Auf der Suche nach Lösungsmöglichkeiten wurde der Oberflächenspezialist Oerlikon Balzers als Kompetenzpartner hinzugezogen. Michael Bilo, Key Account Manager Plastics, empfahl die kohlenstoffbasierte ta-C-Schicht BALINIT MAYURA, die mit ihrer herausragenden Härte (60-70 GPa) und einem geringen Reibwert (gegen Stahl trocken 0,1-0,2) Materialanhaftungen minimiert.

Regis Marseu (rechts), Senior Tooling Expert bei FWB Kunststofftechnik, freute sich über den treffsicheren Rat von Michael Bilo, Key Account Manager Plastics bei Oerlikon Balzers. / Foto: Oerlikon Balzers

Ein Vorschlag, der direkt ins Schwarze traf. Allein die Behandlung der Kerne, inklusive einer Reduzierung der Schneidspalte zwischen Kernen und Einsätzen führte sofort zu besseren Ergebnissen: keine Kaltaufschweißungen mehr. Nach diesem Erfolg wurden auch andere Komponenten wie Einsätze, Matrizen und Führungshülsen mit BALINIT MAYURA beschichtet.

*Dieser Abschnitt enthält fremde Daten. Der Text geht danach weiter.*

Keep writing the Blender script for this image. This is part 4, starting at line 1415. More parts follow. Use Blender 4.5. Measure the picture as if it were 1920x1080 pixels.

Zusätzlich wurden die beweglichen Teile auf der Auswerferseite des Werkzeugs mit der DLC-Schicht BALINIT DYLYN beschichtet.

Mit BALINIT MAYURA läuft die Produktion seit Monaten rund

Dank der neuen Beschichtung läuft die Produktion seit mehreren Monaten reibungslos. Bisher wurden etwa 360.000 Teile im 3-Schicht-Betrieb gefertigt. Für die Reinigung reicht nun alle 36 Stunden der Einsatz einer Messingbürste. „Wir überlegen, das Intervall auf 48 Stunden hochzusetzen“, so Regis Marseu, der an Oerlikon Balzers vor allem eines schätzt: „Wir können uns immer darauf verlassen, dass dieser Beschichtungspartner einen professionellen technischen Background für unser komplexes Geschäft mitbringt.“ FWB Kunststofftechnik zählt sich zu den führenden Unternehmen in Deutschland mit Spezial-Know-how für Stanz- und Spritzguss-Werkzeuge. Hier werden Kunststoffteile mit einem Schussgewicht von 2 bis 650 g hergestellt und teilweise vormontiert.

Im Oerlikon Balzers-Zentrum Bielefeld wird bereits ein weiterer FWB-Werkzeugsatz für die Rotorenfertigung behandelt. Die dafür eingesetzte Variante von BALINIT MAYURA ist nur 0,3 Mikrometer dünn, hält aber die Produktion am Laufen. Manchmal haben kleine Dinge eben eine große Wirkung.